The biggest stories often start with a scrap of paper, a phone number and an obviously fake name….
From Pulitzer Prize winning journalist Jeffrey Gettleman, comes a memoir spanning three decades, his story of love, war and survival. Entrenched in a world of chaos, with the written word taking prominence, from not wanting to be a journalist, Gettleman became New York Times’s East Africa bureau chief. Lessons learnt in Africa, and at his first small-time reporting job in Brooksville, made him adept at traversing the ever-changing and adrenaline-pumping world of news-reporting, especially from conflict zones.

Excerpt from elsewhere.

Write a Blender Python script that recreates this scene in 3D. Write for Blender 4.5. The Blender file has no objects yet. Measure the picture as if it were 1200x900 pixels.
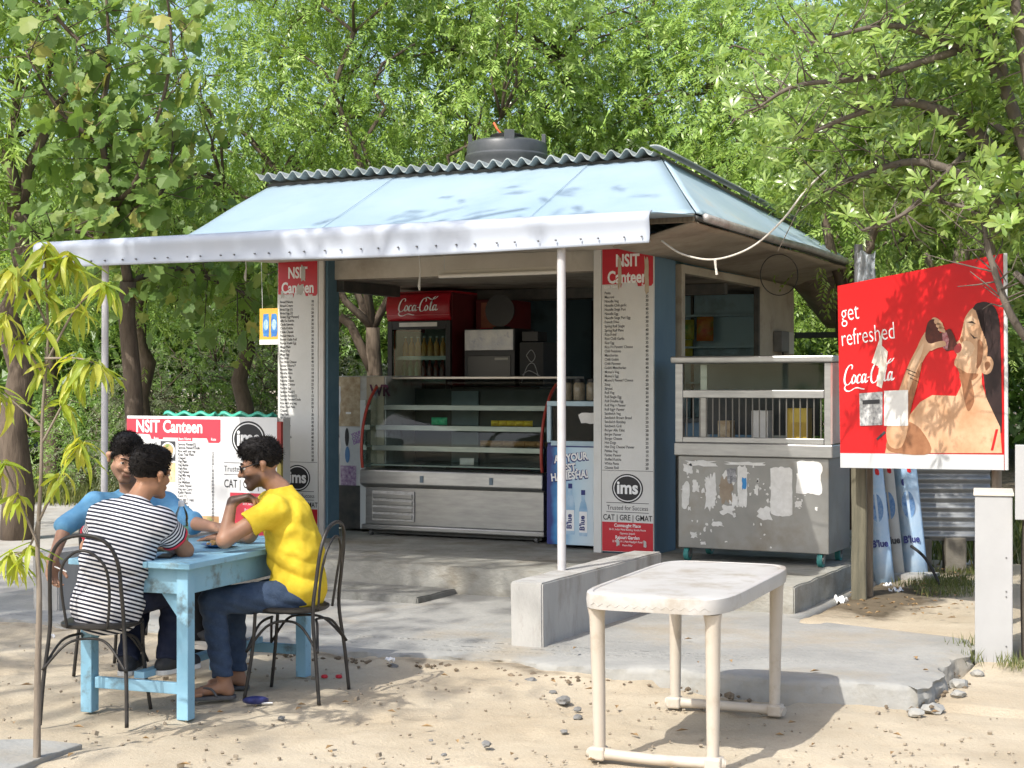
import bpy, bmesh, math, random
import numpy as np
from mathutils import Vector, Matrix
R = math.radians
random.seed(7)
S = bpy.context.scene
COL = S.collection

# ------------------------------------------------------------------ camera, sky, sun, exposure
CAM = (4.525, -11.60, 1.62); YAW = R(26.5); FPX = 1850.0
cd = bpy.data.cameras.new('camera'); cam = bpy.data.objects.new('camera', cd); COL.objects.link(cam)
cam.location = CAM; cam.rotation_euler = (R(90), 0, YAW)
cd.sensor_width = 36.0; cd.lens = FPX / 1200 * 36.0; cd.clip_end = 1500; cd.clip_start = .05
S.camera = cam
SUN_EL = R(48); SUN_TO = (-0.209, -0.978)          # horizontal direction towards the sun
wd = bpy.data.worlds.new('World'); S.world = wd; wd.use_nodes = True
wn = wd.node_tree.nodes; wl = wd.node_tree.links
bg = wn['Background']; sk = wn.new('ShaderNodeTexSky'); sk.sky_type = 'NISHITA'; sk.sun_disc = False
sk.sun_elevation = SUN_EL; sk.sun_rotation = math.atan2(SUN_TO[0], SUN_TO[1])
sk.air_density = 1.0; sk.dust_density = 3.5; sk.ozone_density = 1.0; sk.altitude = 200
wl.new(sk.outputs[0], bg.inputs[0]); bg.inputs[1].default_value = 0.15
sl = bpy.data.lights.new('sun', 'SUN'); so = bpy.data.objects.new('sun', sl); COL.objects.link(so)
sl.energy = 2.8; sl.angle = R(0.55); sl.color = (1.0, 0.965, 0.905)
ch = math.cos(SUN_EL); sdir = Vector((SUN_TO[0] * ch, SUN_TO[1] * ch, math.sin(SUN_EL)))
so.rotation_euler = sdir.to_track_quat('Z', 'Y').to_euler(); so.location = (-4, -14, 16)
vs = S.view_settings; vs.view_transform = 'Standard'; vs.look = 'None'; vs.exposure = 0.93; vs.gamma = 1.0; vs.use_curve_mapping = False
S.cycles.max_bounces = 8; S.cycles.transparent_max_bounces = 12; S.cycles.use_denoising = True
S.cycles.sample_clamp_indirect = 8.0; S.cycles.caustics_reflective = False; S.cycles.caustics_refractive = False

FW = np.array([-math.sin(YAW), math.cos(YAW)]); RT = np.array([math.cos(YAW), math.sin(YAW)])
def spot(px, d, z=0.0):                              # ground point d metres ahead on the bearing of column px
    p = np.array(CAM[:2]) + RT * ((px - 600) / FPX * d) + FW * d
    return (float(p[0]), float(p[1]), z)
def pt(px, py, d):
    p = spot(px, d); return Vector((p[0], p[1], CAM[2] + (450 - py) / FPX * d))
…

…But there were rules. The trick was to write with a measure of restraint. The editors were teaching me my third language, newspaperese. Think of it as eighth-grade English, heavy on verbs, light on adjectives, the shorter the sentences, the better. The idea is, if you keep out emotions and play it straight, the journalism will be objective or something close to it. There were also the practicalities of deadline. It’s not easy to make art in an hour. But you can write a story….
An in-depth and honest work of non-fiction, telling the story of Africa, a mass of land- that had the rotten luck to gain its freedom at the height of the Cold War, which meant dozens of young nations had been instantly reeled into the maelstrom, on one side or the other, and instead of building courthouses, highways or universities- exactly what these fragile, artificially created countries needed- the United States and the USSR built arsenal.
A perfect alchemy of screwed-up love, personal self-discovery, adventure and power-struggle.